Answer:
The coordinates are (4 , -2) , (0 , -5) , (-2 , -2) , (2 , 1)
Step-by-step explanation:
* Lets revise some transformation
- If point (x , y) rotated about the origin by angle 180°
∴ Its image is (-x , -y)
- If the point (x , y) translated horizontally to the right by h units
∴ Its image is (x + h , y)
- If the point (x , y) translated horizontally to the left by h units
∴ Its image is (x - h , y)
- If the point (x , y) translated vertically up by k units
∴ Its image is (x , y + k)
- If the point (x , y) translated vertically down by k units
∴ Its image is (x , y - k)
* Now lets solve the problem
∵ ABCD is a parallelogram
∵ Its vertices are A (1 , 1) , B (5 , 4) , C (7 , 1) , D (3 , -2)

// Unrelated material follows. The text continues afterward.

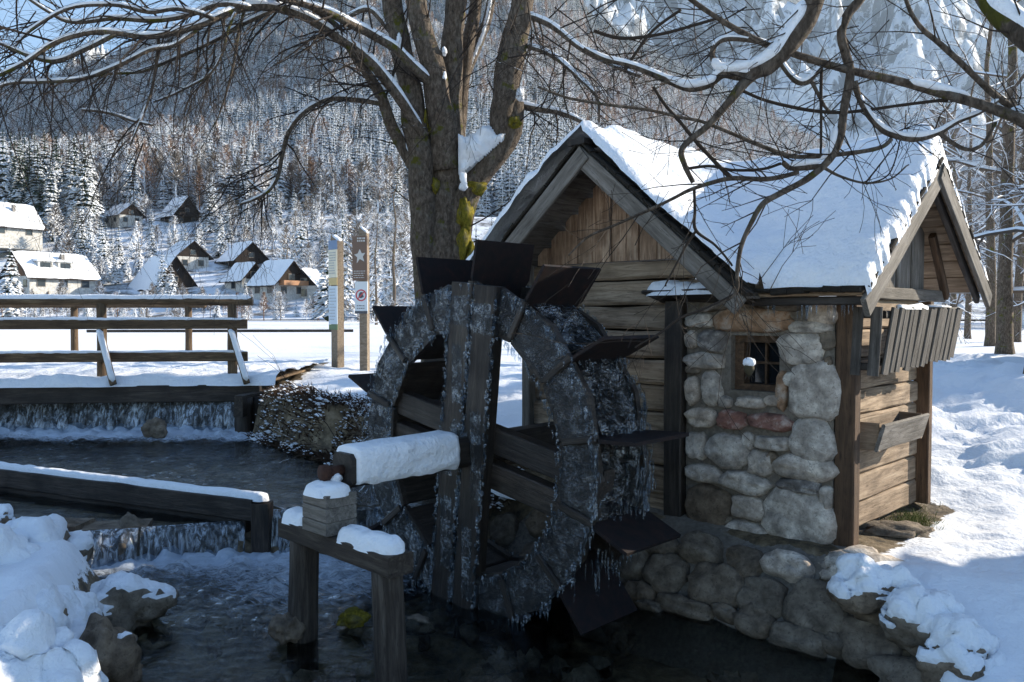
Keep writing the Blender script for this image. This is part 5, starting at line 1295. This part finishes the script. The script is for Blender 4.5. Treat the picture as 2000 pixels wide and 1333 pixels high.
limb_snow([(1600,312,4,d4),(1615,298,8,d4),(1628,270,7,d4),(1633,245,4,d4)], 1, 5)
limb_snow([(1536,324,5,d4),(1570,318,7,d4),(1605,316,5,d4)], 1, 6)
limb_snow([(1645,70,3,d4),(1640,50,6,d4),(1648,32,4,d4)], 1, 7)
for k in range(14):
    p = at(rg.uniform(1050, 1800), rg.uniform(-30, 60), rg.uniform(4.5, 7)); grow(tw, p, Vector((rg.uniform(-1, .6), 0, rg.uniform(-1, .1))), rg.uniform(.4, 1.0), rg.uniform(.003, .006), 2, rg, .02, None, 7, 3, .6)
for (px, py, dx, dz, L) in ((1434, 560, .3, -1, .5), (1440, 570, -.2, -1, .6), (1440, 585, .1, -1, .25), (1475, 560, .4, 1, .45), (1505, 565, .7, .7, .4), (1190, 500, -.2, 1, .35), (1240, 480, .3, 1, .3)):
    grow(tw, at(px, py, 4.2), Vector((dx, 0, dz)), L, .003, 1, rg, 0, None, 7, 3, .5)
tw.build('crown', BARK_TWIG, rt); snw.build('snow', SNOW, rt, True)['kind'] = 'stuff'

# ================================================================= BARE SNOWY TREES ON THE RIGHT
def bare_tree(loc, h, r, lean, label, seed, lvls=3, kids=5, fork=.35, snowy=TWIG_SNOW2, mossy=False, cat='tree', first=.28, nb=9, name='alder_tree', span=.45):
    t_ = empty(name, loc, label, cat); rg = random.Random(seed); loc = Vector(loc)
    P = [(loc + Vector((lean * f * h + rg.gauss(0, .01 * h) * f, rg.gauss(0, .01 * h) * f, f * h)), r * (1 - .8 * f) + .005) for f in (0, .04, .15, .3, .45, .6, .75, .9, 1)]
    P[0] = (P[0][0], r * 1.35); P = smooth_pts(P, 3, .02, seed)
    mb = MB(); mb.tube([p for p, r_ in P], [r_ * (1 + .1 * mn.noise(p * 3)) for p, r_ in P], 9); mb.build('trunk', BARK, t_, True, origin=loc)
    mb = MB(); sn = MB()
    for k in range(nb):
        f = first + (1 - first) * (k + rg.random() * .8) / nb; j = min(int(f * (len(P) - 1)), len(P) - 2); p, r_ = P[j]
        a = rg.uniform(0, 6.28); el = rg.uniform(.0, .9); d = Vector((math.cos(a), math.sin(a), el))
        grow(mb, p, d, h * span * rg.uniform(.6, 1) * (1.15 - .6 * f), max(r_ * .42, .012), lvls, rg, .03, sn, 6, kids, .75)
    mb.build('crown', snowy, t_); 
    if sn.v: sn.build('snow', SNOW, t_, True)['kind'] = 'stuff'
    return t_
def gl(px, d, off=0):
    x = (px - 1000) / F_PX * d; return Vector((x, d, gz(x, d) - .15 + off))
bare_tree(gl(1962, 21), 12, .21, .0, 'sunlit snow laden alder with a mossy trunk, largest trunk at the right edge', 1, 3, 5, nb=14, first=.25)
bare_tree(gl(1935, 26), 12, .16, -.02, 'dark slimmer alder trunk just left of the largest right edge trunk', 2, 3, 4, nb=12)
bare_tree(gl(1985, 30), 13, .16, .02, 'snowy alder behind the largest right edge trunk', 3, 3, 4, nb=12)
bare_tree(gl(1890, 34), 11, .13, .0, 'thin alder standing just right of the hut gable', 4, 3, 4, nb=12)
bare_tree(gl(1860, 45), 13, .18, .0, 'snowy alder half hidden behind the hut gable', 5, 3, 4, nb=12)
bare_tree(gl(2060, 16), 11, .2, -.06, 'alder leaning in from beyond the right edge with snowy limbs', 6, 3, 5, nb=14, first=.3)
0 and bare_tree(gl(2160, 11), 10, .2, -.12, 'alder outside the right edge whose limbs cross the top right corner', 7, 3, 5, nb=14, first=.35)
bare_tree(gl(2020, 10.5), 8, .12, .05, 'young alder added outside the right edge to throw broken shade on the snow', 8, 3, 4, nb=9, first=.25)  # added past the right edge for the dappled shade it casts
0 and bare_tree(gl(2300, 10), 9, .14, .0, 'alder far outside the right edge near the bank', 9, 3, 5, nb=14, first=.2)
bare_tree(gl(1760, 60), 16, .2, .0, 'tall snowy tree rising behind the hut roof', 8, 2, 5, nb=14)
# light shrubby trees right of the signs and behind the wheel
bare_tree(gl(770, 62), 11, .15, .0, 'grey twiggy leafless tree right of the trail sign', 11, 3, 5, nb=16, first=.12, span=.4)
bare_tree(gl(735, 80), 11, .14, .0, 'snow dusted leafless tree directly behind the trail sign', 12, 3, 5, nb=16, first=.12, span=.4)
bare_tree(gl(815, 90), 14, .15, .0, 'snow dusted leafless tree left of the big trunk', 13, 3, 5, nb=14, first=.12, span=.4)
bare_tree(gl(985, 95), 12, .15, .0, 'snow dusted leafless tree between the big trunk and the hut', 14, 2, 6, nb=16, first=.12, span=.4)
# unseen spruces added off to the right to shade the stream and bank
SHADE = [(14, 13.4, 12), (14.3, 15.8, 12.5), (14.8, 18.3, 13), (8.4, 6.2, 7.5)]

# ================================================================= CONIFERS
def m_conifer(name, snow_lo, green=((.012, .022, .012), (.035, .055, .028))):
    t = NT(name); z = t.nz(); n = t.noise(t.coord('Object', (1, 1, 1), True), 1.6, 3, .7)
    g = t.n('ShaderNodeNewGeometry'); az = t.math('ABSOLUTE', z)
    f = t.ramp(t.math('ADD', t.math('MULTIPLY', z, .55), n), [(snow_lo, 0.0), (snow_lo + .08, 1.0)])
    gcol = t.mix(n, green[0], green[1])
    return t.out(t.pbsdf(t.mix(f, gcol, (.80, .82, .86)), .85, None, Specular_IOR_Level=.1))
CON = m_conifer('snowy_spruce_needles', .60); CON_D = m_conifer('dark_spruce_needles', .86); CON_W = m_conifer('snow_plastered_spruce', .52)
LARCH = m_conifer('frosted_larch', .58, ((.10, .06, .04), (.22, .14, .10))); FUZZ = m_conifer('frosted_bare_crown', .48, ((.10, .085, .07), (.20, .17, .15)))
def conifer_mesh(name, seed, h=1.0, whorls=20, per=9, width=.2, mat=CON, first=.10, droop=.35, side=2):
    rg = random.Random(seed); mb = MB()
    for w in range(whorls):
        f = (w + rg.random() * .6) / whorls; z = h * (first + (1 - first) * f); R_ = h * width * (1 - f) ** .85 + .012 * h
        n = max(4, int(per * (1 - f * .5)))
        for k in range(n):
            a = 2 * math.pi * (k + rg.random()) / n; L = R_ * rg.uniform(.65, 1.12); d = Vector((math.cos(a), math.sin(a), 0)); s = Vector((-d.y, d.x, 0))
            dz = -droop * rg.uniform(.6, 1.3); wd = L * rg.uniform(.22, .34); q0 = Vector((0, 0, z))
            def kite(q0, d, L, wd, dz):
                s = Vector((-d.y, d.x, 0)); m1 = q0 + d * (L * .5) + UP * (L * (dz * .25 + .10)); tip = q0 + d * L + UP * (L * dz)
                mb.add([q0, m1 + s * wd - UP * wd * .5, m1 + UP * .02 * L, m1 - s * wd - UP * wd * .5, tip], [(0, 1, 2), (0, 2, 3), (1, 4, 2), (2, 4, 3)])
            kite(q0, d, L, wd, dz)
            for j in range(side):
                sg = 1 if j % 2 else -1; b = q0 + d * (L * rg.uniform(.3, .6)) + UP * (L * .05); dd = (d + s * sg * rg.uniform(.6, 1.0)).normalized(); kite(b, dd, L * .42, wd * .5, dz * 1.2)
    mb.tube([(0, 0, 0), (0, 0, h * .5), (0, 0, h)], [.014 * h, .009 * h, .002 * h], 5)
    return mb.mesh(name, mat)
def fuzz_mesh(name, seed, mat, h=1.0, width=.27, n=420, first=.3):
    rg = random.Random(seed); mb = MB(); mb.tube([(0, 0, 0), (.01, 0, h * .55), (0, .01, h)], [.016 * h, .010 * h, .002 * h], 5)
    for k in range(n):
        f = rg.random() ** .8; z = h * (first + (1 - first) * f); R_ = h * width * math.sin(min(1, (1 - f) * 1.25 + .08) * 1.45) * rg.random() ** .5
        a = rg.uniform(0, 6.28); c_ = Vector((math.cos(a) * R_, math.sin(a) * R_, z)); d = Vector((math.cos(a), math.sin(a), rg.uniform(.2, 1.4))).normalized() * h * rg.uniform(.05, .11); s = d.orthogonal().normalized() * h * rg.uniform(.004, .013)
        mb.add([c_ - d * .5 - s, c_ - d * .5 + s, c_ + d * .6], [(0, 1, 2)])
    return mb.mesh(name, mat)
CON_FAR = m_conifer('distant_frosted_spruce', .37, ((.03, .045, .035), (.06, .08, .065))); LARCH_FAR = m_conifer('distant_frosted_larch', .40, ((.16, .10, .075), (.30, .21, .16))); FUZZ_FAR = m_conifer('distant_frosted_bare_crown', .35, ((.16, .14, .12), (.30, .26, .23)))
PM = {'farspruce': [conifer_mesh('far_spruce', i + 70, 1, 15, 9, (.26, .21)[i], CON_FAR) for i in range(2)], 'farlarch': [fuzz_mesh('far_larch', i + 80, LARCH_FAR, 1, .24, 420, .12) for i in range(2)], 'farfuzz': [fuzz_mesh('far_bare', i + 90, FUZZ_FAR, 1, .33, 480, .06) for i in range(2)],
      'spruce': [conifer_mesh('spruce', i, 1, 22, 10, (.17, .20, .15)[i], CON) for i in range(3)],
      'dark': [conifer_mesh('dark_spruce', i + 10, 1, 26, 10, (.13, .15)[i], CON_D, .22) for i in range(2)],
      'white': [conifer_mesh('white_spruce', i + 20, 1, 18, 10, (.24, .2)[i], CON_W, .04) for i in range(2)],
      'larch': [fuzz_mesh('larch', i + 30, LARCH, 1, .14, 420, .35) for i in range(2)],
      'fuzz': [fuzz_mesh('bare', i + 40, FUZZ, 1, .26, 520, .15) for i in range(2)],
      'stand': [fuzz_mesh('stand', i + 50, FUZZ, 1, .13, 330, .5) for i in range(2)]}
def zground(x, y): return float(hill_z(np.array([x]), np.array([y]))[0]) if y > 126 else gz(x, y)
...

∵ The parallelogram rotates about the origin by 180°
∵ The image of the point (x , y) after rotation 180° about the origin
is (-x , -y)
∴ The images of the vertices of the parallelograms are
(-1 , -1) , (-5 , -4) , (-7 , -1) , (-3 , 2)
∵ The parallelogram translate after the rotation 5 units to the right
and 1 unit down
∴ We will add each x-coordinates by 5 and subtract each
y-coordinates by 1
∴ A' = (-1 + 5 , -1 - 1) = (4 , -2)
∴ B' = (-5 + 5 , -4 - 1) = (0 , -5)
∴ C' = (-7 + 5 , -1 - 1) = (-2 , -2)
∴ D' = (-3 + 5 , 2 - 1) = (2 , 1)
* The coordinates of the parallelograms A'B'C'D' are:
(4 , -2) , (0 , -5) , (-2 , -2) , (2 , 1)